How do you work with the tiles?
It is true that a lot of hydraulic mosaics are manufactured in other countries where there is a tradition and where the workforce is cheap. The problem in these places is the quality of the product and the low value sometimes given to the craftsman’s expertise. We put quality and the importance of the craftsman’s expertise first. We also give importance to the product and we go further, innovating with the product materials, design and personalisation. We want our artisans to be clear that they are experts, that their quality is absolute, and that they are making a very special product which has to last for generations.

A project which stands out…
A very contemporary project is the Szczecin Philharmonic Hall in Poland which has been awarded the 2015 Mies Van Der Rohe prize for the best building in Europe in the last two years. We made completely personalised tiles, but we also customised the staircases, the washbasins, the furniture and everything the Barozzi Veiga suggested. It is surely the best example that we can provide of tradition being turned into something contemporary and of how we make our know-how and love available to people.

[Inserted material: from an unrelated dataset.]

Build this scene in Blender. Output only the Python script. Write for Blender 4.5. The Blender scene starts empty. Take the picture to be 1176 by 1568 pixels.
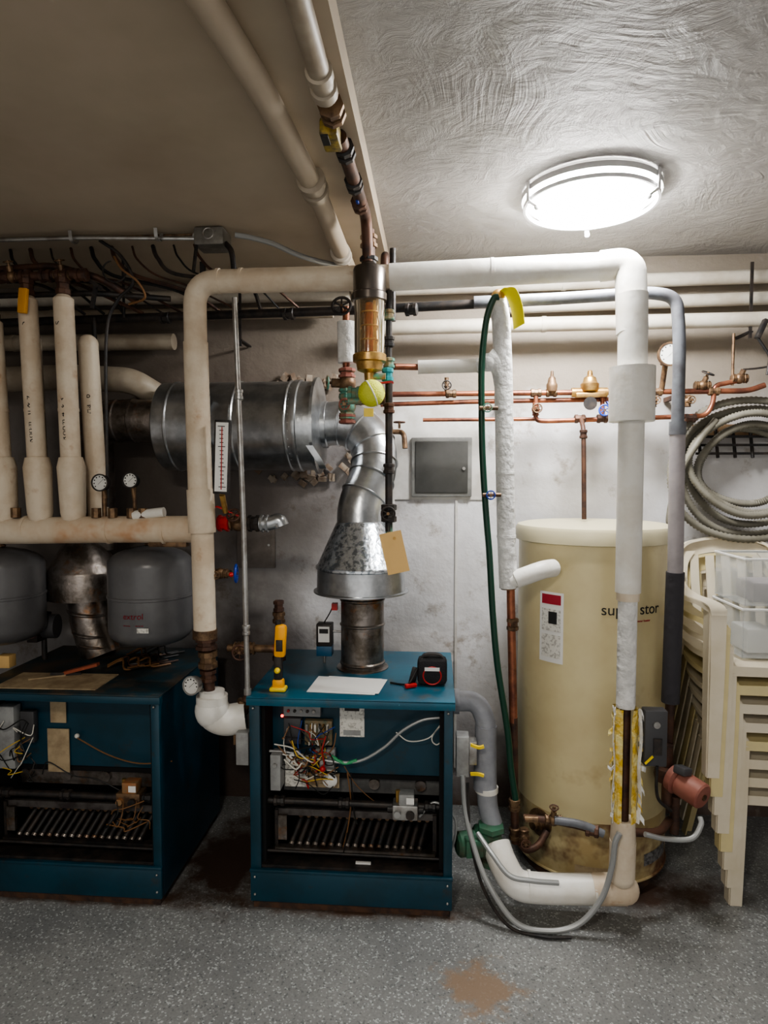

A way of going through life.
You have to go along with sincerity, calmly, with ambition. It is always a combination of several things, you can’t simplify it. Life is very simple, but very complicated.

You can judge a man by the way he walks…
I walk a lot, I have walked a lot and I will continue to walk a lot. It is this idea of keep walking, never stopping. I am a very passionate person, but I like to think calmly about the steps I take, letting essential ideas gradually mature, and always walking. As Antonio Machado said, paths are made by walking.

A philosophy which explains how your business is so successful…
We have had to walk and work a lot to get here. It is a continuous effort. The most important thing is not to tread on anyone and to enjoy the views.